Puis quelque chose s'est déclenché qui a provoqué les sept meurtres abjects : trois militaires qu'il abat en leur tirant dans le dos, des enfants tués comme on fait éclater des pipes dans un tir forain. A partir de là toute limite était abolie et il y en aurait probablement eu d'autres s'il n'avait été repéré et assiégé. Ce fut alors la sordide négociation, des marchandages levantins : "remise de peine","irresponsabilité", la mère (qui d'ailleurs a refusé d'être complice).
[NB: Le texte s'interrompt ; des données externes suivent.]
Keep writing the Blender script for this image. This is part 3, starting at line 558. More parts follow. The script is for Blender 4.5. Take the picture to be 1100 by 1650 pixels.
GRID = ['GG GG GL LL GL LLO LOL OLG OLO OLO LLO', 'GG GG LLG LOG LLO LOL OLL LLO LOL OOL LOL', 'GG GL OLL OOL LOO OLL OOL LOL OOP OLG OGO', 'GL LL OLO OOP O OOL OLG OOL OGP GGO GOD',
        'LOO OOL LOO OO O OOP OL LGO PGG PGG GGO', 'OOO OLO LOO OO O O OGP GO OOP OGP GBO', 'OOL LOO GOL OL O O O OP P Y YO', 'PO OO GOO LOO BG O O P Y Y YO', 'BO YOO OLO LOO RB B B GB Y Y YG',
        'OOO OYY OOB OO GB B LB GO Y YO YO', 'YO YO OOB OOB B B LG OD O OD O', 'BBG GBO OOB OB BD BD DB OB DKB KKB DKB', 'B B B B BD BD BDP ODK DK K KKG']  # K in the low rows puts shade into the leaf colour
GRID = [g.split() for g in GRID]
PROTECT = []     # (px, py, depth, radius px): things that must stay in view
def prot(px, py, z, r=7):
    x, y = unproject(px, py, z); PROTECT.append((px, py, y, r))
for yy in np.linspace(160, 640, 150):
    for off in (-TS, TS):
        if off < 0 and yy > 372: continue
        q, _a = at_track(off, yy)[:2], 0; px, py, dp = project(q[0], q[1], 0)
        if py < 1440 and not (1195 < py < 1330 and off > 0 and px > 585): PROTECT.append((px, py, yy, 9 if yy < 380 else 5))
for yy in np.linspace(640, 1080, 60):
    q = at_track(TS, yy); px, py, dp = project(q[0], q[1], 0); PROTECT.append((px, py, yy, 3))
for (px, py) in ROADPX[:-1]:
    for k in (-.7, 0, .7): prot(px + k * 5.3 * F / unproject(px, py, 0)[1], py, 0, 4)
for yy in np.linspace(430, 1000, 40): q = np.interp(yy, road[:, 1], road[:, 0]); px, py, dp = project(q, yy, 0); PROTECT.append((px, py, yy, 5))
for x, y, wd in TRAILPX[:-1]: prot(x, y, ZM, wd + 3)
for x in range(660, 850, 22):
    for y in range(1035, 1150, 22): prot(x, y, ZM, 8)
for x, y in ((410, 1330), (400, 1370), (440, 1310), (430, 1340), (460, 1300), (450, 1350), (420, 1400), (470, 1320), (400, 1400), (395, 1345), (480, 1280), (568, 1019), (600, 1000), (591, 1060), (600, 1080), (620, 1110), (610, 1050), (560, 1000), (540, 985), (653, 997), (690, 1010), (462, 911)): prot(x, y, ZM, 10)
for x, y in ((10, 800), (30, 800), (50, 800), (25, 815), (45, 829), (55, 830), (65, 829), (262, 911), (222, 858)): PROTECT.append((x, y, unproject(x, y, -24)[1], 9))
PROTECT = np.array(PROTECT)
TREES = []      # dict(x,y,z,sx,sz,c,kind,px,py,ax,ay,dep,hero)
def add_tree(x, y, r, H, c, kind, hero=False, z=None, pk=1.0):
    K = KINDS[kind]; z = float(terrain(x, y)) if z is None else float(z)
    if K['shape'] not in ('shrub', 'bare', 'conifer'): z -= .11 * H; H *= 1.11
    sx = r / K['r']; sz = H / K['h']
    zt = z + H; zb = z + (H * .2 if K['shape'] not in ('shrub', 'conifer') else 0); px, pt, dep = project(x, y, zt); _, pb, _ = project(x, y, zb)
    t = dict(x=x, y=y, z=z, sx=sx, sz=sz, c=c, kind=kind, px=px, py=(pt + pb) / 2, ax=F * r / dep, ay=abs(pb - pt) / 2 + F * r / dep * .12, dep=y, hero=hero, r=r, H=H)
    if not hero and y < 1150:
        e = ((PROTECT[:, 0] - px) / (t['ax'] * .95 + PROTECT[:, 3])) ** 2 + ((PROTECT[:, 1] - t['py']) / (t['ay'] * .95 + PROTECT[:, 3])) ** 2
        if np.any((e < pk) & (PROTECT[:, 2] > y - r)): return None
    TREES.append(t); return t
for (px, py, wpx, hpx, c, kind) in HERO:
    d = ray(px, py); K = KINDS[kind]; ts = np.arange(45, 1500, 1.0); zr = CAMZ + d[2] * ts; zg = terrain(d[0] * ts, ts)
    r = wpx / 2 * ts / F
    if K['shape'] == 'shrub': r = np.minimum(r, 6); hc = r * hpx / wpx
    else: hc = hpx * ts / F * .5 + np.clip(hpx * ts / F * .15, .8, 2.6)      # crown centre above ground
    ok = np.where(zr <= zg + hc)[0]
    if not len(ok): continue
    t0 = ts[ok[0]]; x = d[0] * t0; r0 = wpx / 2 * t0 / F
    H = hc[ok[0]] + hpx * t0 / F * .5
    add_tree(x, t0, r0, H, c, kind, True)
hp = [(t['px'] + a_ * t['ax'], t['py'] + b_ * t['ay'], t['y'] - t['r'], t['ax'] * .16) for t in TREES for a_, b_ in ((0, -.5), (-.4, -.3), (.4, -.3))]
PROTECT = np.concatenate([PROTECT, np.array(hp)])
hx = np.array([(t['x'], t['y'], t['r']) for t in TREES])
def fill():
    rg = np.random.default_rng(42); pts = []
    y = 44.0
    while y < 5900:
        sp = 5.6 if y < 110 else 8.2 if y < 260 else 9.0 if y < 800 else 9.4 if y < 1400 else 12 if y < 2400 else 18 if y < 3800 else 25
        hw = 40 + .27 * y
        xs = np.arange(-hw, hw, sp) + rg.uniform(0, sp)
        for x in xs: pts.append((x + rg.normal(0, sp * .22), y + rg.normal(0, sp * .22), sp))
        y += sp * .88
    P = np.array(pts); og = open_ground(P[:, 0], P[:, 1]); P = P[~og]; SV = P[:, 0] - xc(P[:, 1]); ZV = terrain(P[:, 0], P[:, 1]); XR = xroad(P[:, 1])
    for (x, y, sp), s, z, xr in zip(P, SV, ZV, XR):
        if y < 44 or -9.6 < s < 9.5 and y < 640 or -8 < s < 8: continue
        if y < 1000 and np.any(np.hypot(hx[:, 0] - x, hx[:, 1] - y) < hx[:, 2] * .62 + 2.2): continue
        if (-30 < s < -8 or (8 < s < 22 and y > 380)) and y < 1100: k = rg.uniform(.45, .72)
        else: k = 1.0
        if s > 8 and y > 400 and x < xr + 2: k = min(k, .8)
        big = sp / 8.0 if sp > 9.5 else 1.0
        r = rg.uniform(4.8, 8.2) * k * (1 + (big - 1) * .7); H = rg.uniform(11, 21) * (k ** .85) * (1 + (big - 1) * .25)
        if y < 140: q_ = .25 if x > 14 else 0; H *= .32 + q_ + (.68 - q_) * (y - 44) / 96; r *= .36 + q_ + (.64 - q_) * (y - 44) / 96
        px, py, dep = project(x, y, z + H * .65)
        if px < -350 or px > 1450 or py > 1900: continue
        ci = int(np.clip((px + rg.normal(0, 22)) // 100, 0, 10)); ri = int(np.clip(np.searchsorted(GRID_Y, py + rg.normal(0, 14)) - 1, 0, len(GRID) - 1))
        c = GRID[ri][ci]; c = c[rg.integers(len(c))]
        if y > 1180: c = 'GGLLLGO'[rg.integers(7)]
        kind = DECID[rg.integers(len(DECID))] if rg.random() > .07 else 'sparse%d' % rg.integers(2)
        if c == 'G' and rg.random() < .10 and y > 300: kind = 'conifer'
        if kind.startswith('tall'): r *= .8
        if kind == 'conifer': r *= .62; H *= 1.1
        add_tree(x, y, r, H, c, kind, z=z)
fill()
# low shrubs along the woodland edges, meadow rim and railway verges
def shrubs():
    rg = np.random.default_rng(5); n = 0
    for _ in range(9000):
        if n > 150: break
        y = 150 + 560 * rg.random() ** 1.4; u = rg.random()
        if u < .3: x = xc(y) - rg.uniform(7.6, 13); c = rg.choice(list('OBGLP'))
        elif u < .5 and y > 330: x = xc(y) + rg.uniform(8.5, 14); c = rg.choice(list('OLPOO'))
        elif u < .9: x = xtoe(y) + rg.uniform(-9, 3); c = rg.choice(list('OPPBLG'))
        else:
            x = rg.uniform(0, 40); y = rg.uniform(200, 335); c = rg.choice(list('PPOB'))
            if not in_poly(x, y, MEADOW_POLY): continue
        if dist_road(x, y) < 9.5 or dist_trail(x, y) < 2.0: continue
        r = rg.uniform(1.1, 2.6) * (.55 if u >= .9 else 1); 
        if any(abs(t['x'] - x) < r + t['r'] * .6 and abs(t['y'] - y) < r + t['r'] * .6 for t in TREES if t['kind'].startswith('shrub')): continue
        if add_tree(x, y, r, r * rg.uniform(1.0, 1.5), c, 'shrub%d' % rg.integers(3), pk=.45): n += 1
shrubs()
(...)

Il a presque flanché, puis, terré dans sa salle de bain, il a eu un sursaut. Il a pris conscience de sa lâcheté, revu les soubresauts des paras à terre tués par derrière, imaginé la balle qui broie le crâne d'une petite fille et réduit sa cervelle en bouillie et ce qu'elle a ressenti quand il a agrippé ses cheveux. Il a soudain été certain qu'il n'y aurait pas de houri, ni de paradis d'Allah, ni même d'Allah. une vie d'échecs finissant dans le sang et la honte. Il ne lui restait plus qu'à mourir en guerrier, les armes à la main, pour recouvrer un peu de dignité. Dulce et decorum. Et il est sorti en tirant et dans un dernier saut il est entré dans le Néant.